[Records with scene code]
Start

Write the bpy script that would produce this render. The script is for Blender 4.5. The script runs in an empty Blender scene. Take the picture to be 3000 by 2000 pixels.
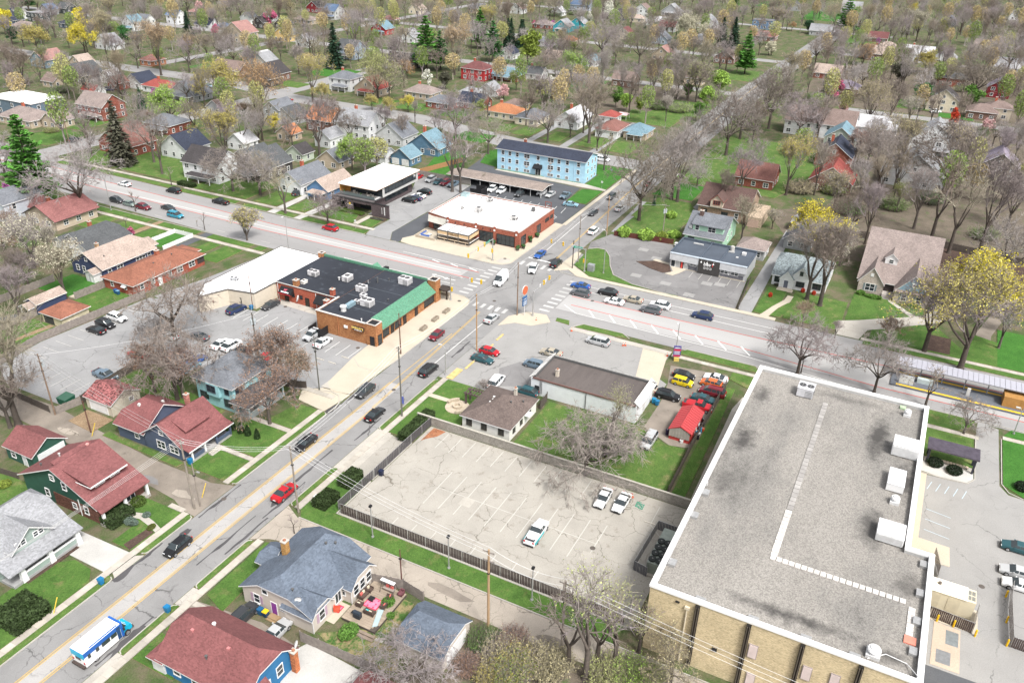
import bpy,bmesh,math,random
from mathutils import Vector,Matrix
R_=math.radians
PI=math.pi
sc=bpy.context.scene
COL=sc.collection
rnd=random.Random(7)
# ---------------------------------------------------------------- camera
CAMH=85.0
FPX,PIT,ROL,HEA=2426.0,0.5025,0.0219,1.1053
def _cam_rot():
 cp,sp=math.cos(PIT),math.sin(PIT)
 R0=Matrix(((1,0,0),(0,-sp,-cp),(0,cp,-sp)))
 c,s=math.cos(ROL),math.sin(ROL)
 Rr=Matrix(((c,-s,0),(s,c,0),(0,0,1)))
 c,s=math.cos(HEA),math.sin(HEA)
 Rh=Matrix(((c,-s,0),(s,c,0),(0,0,1)))
 return Rr @ R0 @ Rh
RC=_cam_rot()
RCT=RC.transposed()
cam_d=bpy.data.cameras.new('camera');cam=bpy.data.objects.new('camera',cam_d);COL.objects.link(cam)
cam_d.sensor_fit='HORIZONTAL';cam_d.sensor_width=36.0;cam_d.lens=FPX / 3000*36.0
cam_d.clip_start=1.0;cam_d.clip_end=9000.0
Rb=(Matrix(((1,0,0),(0,-1,0),(0,0,-1))) @ RC).transposed()
cam.matrix_world=Matrix.Translation((0,0,CAMH)) @ Rb.to_4x4()
sc.camera=cam
# ---------------------------------------------------------------- world, sun, exposure
SUN_EL,SUN_AZ=R_(54),R_(240)          # azimuth of the direction the light comes from, counted from +X towards +Y
w=bpy.data.worlds.new('World');sc.world=w;w.use_nodes=True
nt=w.node_tree;nt.nodes.clear()
o_=nt.nodes.new('ShaderNodeOutputWorld');b_=nt.nodes.new('ShaderNodeBackground')
s_=nt.nodes.new('ShaderNodeTexSky');s_.sky_type='NISHITA';s_.sun_disc=False
s_.sun_elevation=SUN_EL;s_.sun_rotation=PI/2 - SUN_AZ;s_.air_density=1.0;s_.dust_density=5.0;s_.ozone_density=1.0
h_=nt.nodes.new('ShaderNodeHueSaturation');h_.inputs['Saturation'].default_value=0.22   # cloud cover: the sky's blue is mostly gone
nt.links.new(s_.outputs[0],h_.inputs['Color']);nt.links.new(h_.outputs[0],b_.inputs[0])
b_.inputs[1].default_value=0.14
nt.links.new(b_.outputs[0],o_.inputs[0])
sd=bpy.data.lights.new('sun','SUN');sd.energy=2.2;sd.angle=R_(11);sd.color=(1.0,.965,.91)
so=bpy.data.objects.new('sun',sd);COL.objects.link(so)
sdir=Vector((math.cos(SUN_EL)*math.cos(SUN_AZ),math.cos(SUN_EL)*math.sin(SUN_AZ),math.sin(SUN_EL)))
so.rotation_euler=sdir.to_track_quat('Z','Y').to_euler();so.location=(0,0,300)
vs=sc.view_settings
vs.view_transform='Standard';vs.look='None';vs.gamma=1.0;vs.use_curve_mapping=False
vs.exposure=0.76
sc.cycles.max_bounces=4;sc.cycles.diffuse_bounces=2;sc.cycles.glossy_bounces=2;sc.cycles.transmission_bounces=2
sc.cycles.transparent_max_bounces=6;sc.cycles.caustics_reflective=False;sc.cycles.caustics_refractive=False
# ---------------------------------------------------------------- photo pixel -> point on the ground (or on a level z)
TX=(0,740,1480,2200);TY=(0,480,980,1480);KZ=800/2352
def G(c,r,x,y,z=0.0):
 px,py=TX[c]+x*KZ,TY[r]+y*KZ
 d=RCT @ Vector(((px-1500)/FPX,(py-1000)/FPX,1.0))
 t=(z - CAMH)/d.z
 return (d.x*t,d.y*t)
def PX(x,y,z=0.0):
 v=RC @ Vector((x,y,z-CAMH))
 return (1500+FPX*v.x/v.z,1000+FPX*v.y/v.z,v.z)
# ---------------------------------------------------------------- materials
MATS={}
def nodes(name):
 m=bpy.data.materials.new(name);m.use_nodes=True
 n=m.node_tree.nodes;l=m.node_tree.links
 b=n['Principled BSDF'];b.inputs['Roughness'].default_value=.75
 b.inputs['Specular IOR Level'].default_value=.3
 return m,n,l,b
def rgb(c):return (c[0],c[1],c[2],1.0)
class NG:
 """tiny node-graph writer"""
 def __init__(s,name):s.m,s.n,s.l,s.b=nodes(name);s._pos=None
 def new(s,t,**kw):
  x=s.n.new(t)
  for k,v in kw.items():setattr(x,k,v)
  return x
 def pos(s):
  if s._pos is None:s._pos=s.new('ShaderNodeNewGeometry').outputs['Position']
  return s._pos
 def vmul(s,vec,k):
  x=s.new('ShaderNodeVectorMath',operation='MULTIPLY');s.l.new(vec,x.inputs[0]);x.inputs[1].default_value=k
  return x.outputs[0]
 def noise(s,scale,detail=3,vec=None,rough=.55):
  x=s.new('ShaderNodeTexNoise');x.inputs['Scale'].default_value=scale;x.inputs['Detail'].default_value=detail
  x.inputs['Roughness'].default_value=rough
  s.l.new(vec if vec is not None else s.pos(),x.inputs['Vector']);return x.outputs['Fac']
 def voro(s,scale,vec=None,feature='F1',out='Color',rand=1.0):
  x=s.new('ShaderNodeTexVoronoi',feature=feature);x.inputs['Scale'].default_value=scale
  x.inputs['Randomness'].default_value=rand
  s.l.new(vec if vec is not None else s.pos(),x.inputs['Vector']);return x.outputs[out]
 def ramp(s,fac,stops):
  x=s.new('ShaderNodeValToRGB');e=x.color_ramp.elements
  while len(e)<len(stops):e.new(.5)
  for i,(p,c) in enumerate(stops):
   e[i].position=p;e[i].color=rgb(c) if not isinstance(c,(int,float)) else (c,c,c,1)
  s.l.new(fac,x.inputs[0]);return x.outputs[0]
 def mix(s,fac,a,b,mode='MIX'):
  x=s.new('ShaderNodeMix',data_type='RGBA',blend_type=mode)
  for sock,v in ((x.inputs[0],fac),(x.inputs[6],a),(x.inputs[7],b)):
   if isinstance(v,(int,float)):sock.default_value=v if sock==x.inputs[0] else (v,v,v,1)
   elif isinstance(v,tuple):sock.default_value=rgb(v)
   else:s.l.new(v,sock)
  return x.outputs[2]
 def sep(s,col):
  x=s.new('ShaderNodeSeparateColor');s.l.new(col,x.inputs[0]);return x.outputs[0]
 def math(s,op,a,b=0.0):
  x=s.new('ShaderNodeMath',operation=op)
  for sock,v in ((x.inputs[0],a),(x.inputs[1],b)):
   if isinstance(v,(int,float)):sock.default_value=v
   else:s.l.new(v,sock)
  return x.outputs[0]
 def base(s,v):s.l.new(v,s.b.inputs['Base Color']);return s
 def bump(s,h,strength=.3,dist=.05):
  x=s.new('ShaderNodeBump');x.inputs['Strength'].default_value=strength;x.inputs['Distance'].default_value=dist
  s.l.new(h,x.inputs['Height']);s.l.new(x.outputs[0],s.b.inputs['Normal'])
 def rough(s,v):s.b.inputs['Roughness'].default_value=v;return s
def hexc(h):
 h=h.lstrip('#')
 f=lambda v:(v/12.92 if v<=.04045 else ((v+.055)/1.055)**2.4)
 return tuple(f(int(h[i:i+2],16)/255) for i in (0,2,4))
def C(c):return hexc(c) if isinstance(c,str) else ((c,c,c) if isinstance(c,(int,float)) else c)
def sc3(c,k):return tuple(min(.95,v*k) for v in c)
def pl(c,rough=.65,var=.12,scale=1.3,metal=0.0,spec=.3):
 c=C(c);key=('plain',c,rough,var,scale,metal)
 if key not in MATS:
  g=NG('painted_surface');g.rough(rough);g.b.inputs['Metallic'].default_value=metal;g.b.inputs['Specular IOR Level'].default_value=spec
  f=g.noise(scale,4)
  g.base(g.ramp(f,[(.25,sc3(c,1-var)),(.75,sc3(c,1+var))]))
  MATS[key]=g.m
 return MATS[key]
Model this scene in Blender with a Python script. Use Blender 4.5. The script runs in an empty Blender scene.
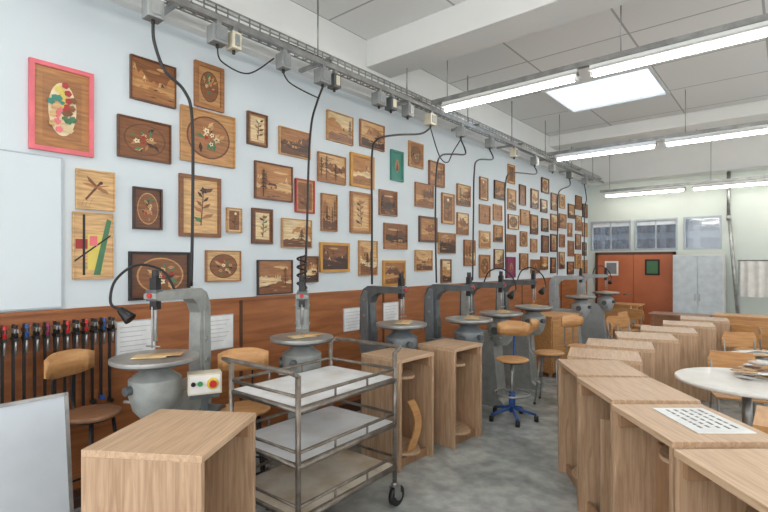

End

Count how many lines contain "Blender" and give only that count.

RESULT — 2